Requirements: Please output the data below exactly as given, starting at its first line and stopping after the line that contains "SC.view_settings.gamma = 1.0".

Stored data:
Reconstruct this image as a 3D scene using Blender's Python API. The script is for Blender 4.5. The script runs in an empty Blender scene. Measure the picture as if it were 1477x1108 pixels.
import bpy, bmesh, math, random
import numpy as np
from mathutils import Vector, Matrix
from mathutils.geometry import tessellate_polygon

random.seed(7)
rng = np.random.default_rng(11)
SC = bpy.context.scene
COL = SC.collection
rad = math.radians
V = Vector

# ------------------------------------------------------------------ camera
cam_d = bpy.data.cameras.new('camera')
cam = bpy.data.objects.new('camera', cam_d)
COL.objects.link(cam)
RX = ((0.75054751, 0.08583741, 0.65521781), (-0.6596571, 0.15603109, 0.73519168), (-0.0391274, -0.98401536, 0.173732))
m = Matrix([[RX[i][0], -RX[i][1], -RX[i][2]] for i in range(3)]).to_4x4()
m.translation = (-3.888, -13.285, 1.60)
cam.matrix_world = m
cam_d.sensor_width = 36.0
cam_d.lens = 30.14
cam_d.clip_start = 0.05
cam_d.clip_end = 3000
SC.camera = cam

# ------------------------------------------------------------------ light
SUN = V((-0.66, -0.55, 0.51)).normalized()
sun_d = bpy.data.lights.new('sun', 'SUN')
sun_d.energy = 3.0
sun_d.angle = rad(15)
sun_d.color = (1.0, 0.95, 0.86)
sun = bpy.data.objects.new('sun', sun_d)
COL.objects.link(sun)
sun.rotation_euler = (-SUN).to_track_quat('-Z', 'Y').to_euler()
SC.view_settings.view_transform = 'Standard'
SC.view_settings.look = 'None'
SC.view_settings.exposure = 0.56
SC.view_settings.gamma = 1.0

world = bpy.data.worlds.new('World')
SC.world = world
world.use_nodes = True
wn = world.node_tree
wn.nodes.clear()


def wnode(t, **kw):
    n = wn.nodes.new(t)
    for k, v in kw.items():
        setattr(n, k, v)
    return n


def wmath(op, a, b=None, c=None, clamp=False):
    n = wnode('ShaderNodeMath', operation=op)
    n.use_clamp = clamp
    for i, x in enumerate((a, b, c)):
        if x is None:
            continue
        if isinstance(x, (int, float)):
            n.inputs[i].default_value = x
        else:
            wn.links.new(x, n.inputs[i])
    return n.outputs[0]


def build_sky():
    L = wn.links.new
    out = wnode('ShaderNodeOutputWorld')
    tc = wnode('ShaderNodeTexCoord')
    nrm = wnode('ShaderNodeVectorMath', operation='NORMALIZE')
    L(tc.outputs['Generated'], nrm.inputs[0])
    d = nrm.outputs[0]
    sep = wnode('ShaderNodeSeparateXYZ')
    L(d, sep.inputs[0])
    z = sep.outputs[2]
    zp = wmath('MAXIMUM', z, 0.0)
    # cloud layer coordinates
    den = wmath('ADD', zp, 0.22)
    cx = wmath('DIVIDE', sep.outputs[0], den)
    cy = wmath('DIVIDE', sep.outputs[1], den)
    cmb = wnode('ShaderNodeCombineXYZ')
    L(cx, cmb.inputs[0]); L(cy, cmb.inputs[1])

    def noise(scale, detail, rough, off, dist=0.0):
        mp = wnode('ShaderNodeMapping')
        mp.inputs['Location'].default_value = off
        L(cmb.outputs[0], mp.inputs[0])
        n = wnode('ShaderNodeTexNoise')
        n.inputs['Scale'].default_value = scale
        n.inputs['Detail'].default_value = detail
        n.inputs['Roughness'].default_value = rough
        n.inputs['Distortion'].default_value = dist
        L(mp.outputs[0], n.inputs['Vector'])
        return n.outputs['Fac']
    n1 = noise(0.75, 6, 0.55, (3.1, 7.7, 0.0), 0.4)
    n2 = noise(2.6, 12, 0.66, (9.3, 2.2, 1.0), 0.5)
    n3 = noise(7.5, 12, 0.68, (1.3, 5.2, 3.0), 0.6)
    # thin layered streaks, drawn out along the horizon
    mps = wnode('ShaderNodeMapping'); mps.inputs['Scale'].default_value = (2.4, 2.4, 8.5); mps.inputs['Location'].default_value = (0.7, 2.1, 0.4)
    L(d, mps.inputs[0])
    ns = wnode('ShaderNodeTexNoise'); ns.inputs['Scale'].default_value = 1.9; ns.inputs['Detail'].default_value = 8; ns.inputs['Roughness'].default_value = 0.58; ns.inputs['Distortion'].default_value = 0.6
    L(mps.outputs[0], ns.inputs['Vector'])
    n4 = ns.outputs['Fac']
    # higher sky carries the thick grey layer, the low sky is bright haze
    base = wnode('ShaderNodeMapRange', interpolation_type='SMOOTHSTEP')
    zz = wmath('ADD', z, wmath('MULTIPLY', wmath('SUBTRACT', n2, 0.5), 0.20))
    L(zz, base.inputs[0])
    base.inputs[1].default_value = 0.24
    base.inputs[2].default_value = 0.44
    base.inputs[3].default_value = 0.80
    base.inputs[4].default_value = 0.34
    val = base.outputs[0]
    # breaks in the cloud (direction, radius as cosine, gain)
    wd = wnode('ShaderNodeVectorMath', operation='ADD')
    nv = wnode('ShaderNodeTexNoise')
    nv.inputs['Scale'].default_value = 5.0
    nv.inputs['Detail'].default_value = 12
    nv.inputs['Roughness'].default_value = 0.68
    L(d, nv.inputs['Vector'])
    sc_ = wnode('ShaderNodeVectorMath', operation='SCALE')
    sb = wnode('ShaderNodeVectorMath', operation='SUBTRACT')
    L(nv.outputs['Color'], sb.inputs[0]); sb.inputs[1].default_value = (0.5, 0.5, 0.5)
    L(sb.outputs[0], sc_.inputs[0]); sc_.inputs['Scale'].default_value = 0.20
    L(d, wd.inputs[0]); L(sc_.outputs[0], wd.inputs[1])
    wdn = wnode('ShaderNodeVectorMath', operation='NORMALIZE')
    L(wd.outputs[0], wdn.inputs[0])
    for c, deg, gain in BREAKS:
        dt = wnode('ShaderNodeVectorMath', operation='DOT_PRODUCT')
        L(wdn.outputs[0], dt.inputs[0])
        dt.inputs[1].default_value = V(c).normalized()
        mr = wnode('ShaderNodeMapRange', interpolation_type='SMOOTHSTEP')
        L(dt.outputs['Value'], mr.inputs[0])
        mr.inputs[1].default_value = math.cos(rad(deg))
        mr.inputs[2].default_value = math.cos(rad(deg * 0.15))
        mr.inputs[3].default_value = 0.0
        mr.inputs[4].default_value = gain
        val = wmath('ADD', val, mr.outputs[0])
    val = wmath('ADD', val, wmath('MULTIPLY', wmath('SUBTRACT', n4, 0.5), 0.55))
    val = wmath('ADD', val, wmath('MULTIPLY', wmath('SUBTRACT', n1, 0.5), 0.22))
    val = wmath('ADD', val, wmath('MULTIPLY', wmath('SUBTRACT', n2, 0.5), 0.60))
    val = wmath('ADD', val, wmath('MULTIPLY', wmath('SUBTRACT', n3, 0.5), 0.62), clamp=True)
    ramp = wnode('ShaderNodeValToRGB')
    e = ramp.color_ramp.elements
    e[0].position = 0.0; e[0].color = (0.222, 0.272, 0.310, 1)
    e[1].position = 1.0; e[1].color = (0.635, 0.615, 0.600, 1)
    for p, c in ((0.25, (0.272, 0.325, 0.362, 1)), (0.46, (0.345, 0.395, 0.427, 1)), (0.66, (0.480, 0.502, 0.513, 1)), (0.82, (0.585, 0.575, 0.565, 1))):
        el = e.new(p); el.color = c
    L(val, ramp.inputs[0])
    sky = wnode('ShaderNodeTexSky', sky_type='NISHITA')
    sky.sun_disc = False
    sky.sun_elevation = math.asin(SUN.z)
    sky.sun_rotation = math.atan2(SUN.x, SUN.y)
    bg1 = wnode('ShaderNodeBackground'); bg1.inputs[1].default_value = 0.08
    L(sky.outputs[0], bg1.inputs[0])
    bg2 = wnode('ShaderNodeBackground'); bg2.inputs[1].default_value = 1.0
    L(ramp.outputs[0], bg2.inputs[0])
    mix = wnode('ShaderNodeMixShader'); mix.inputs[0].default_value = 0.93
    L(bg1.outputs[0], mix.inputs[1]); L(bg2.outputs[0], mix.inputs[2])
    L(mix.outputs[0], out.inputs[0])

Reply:
Reconstruct this image as a 3D scene using Blender's Python API. The script is for Blender 4.5. The script runs in an empty Blender scene. Measure the picture as if it were 1477x1108 pixels.
import bpy, bmesh, math, random
import numpy as np
from mathutils import Vector, Matrix
from mathutils.geometry import tessellate_polygon

random.seed(7)
rng = np.random.default_rng(11)
SC = bpy.context.scene
COL = SC.collection
rad = math.radians
V = Vector

# ------------------------------------------------------------------ camera
cam_d = bpy.data.cameras.new('camera')
cam = bpy.data.objects.new('camera', cam_d)
COL.objects.link(cam)
RX = ((0.75054751, 0.08583741, 0.65521781), (-0.6596571, 0.15603109, 0.73519168), (-0.0391274, -0.98401536, 0.173732))
m = Matrix([[RX[i][0], -RX[i][1], -RX[i][2]] for i in range(3)]).to_4x4()
m.translation = (-3.888, -13.285, 1.60)
cam.matrix_world = m
cam_d.sensor_width = 36.0
cam_d.lens = 30.14
cam_d.clip_start = 0.05
cam_d.clip_end = 3000
SC.camera = cam

# ------------------------------------------------------------------ light
SUN = V((-0.66, -0.55, 0.51)).normalized()
sun_d = bpy.data.lights.new('sun', 'SUN')
sun_d.energy = 3.0
sun_d.angle = rad(15)
sun_d.color = (1.0, 0.95, 0.86)
sun = bpy.data.objects.new('sun', sun_d)
COL.objects.link(sun)
sun.rotation_euler = (-SUN).to_track_quat('-Z', 'Y').to_euler()
SC.view_settings.view_transform = 'Standard'
SC.view_settings.look = 'None'
SC.view_settings.exposure = 0.56
SC.view_settings.gamma = 1.0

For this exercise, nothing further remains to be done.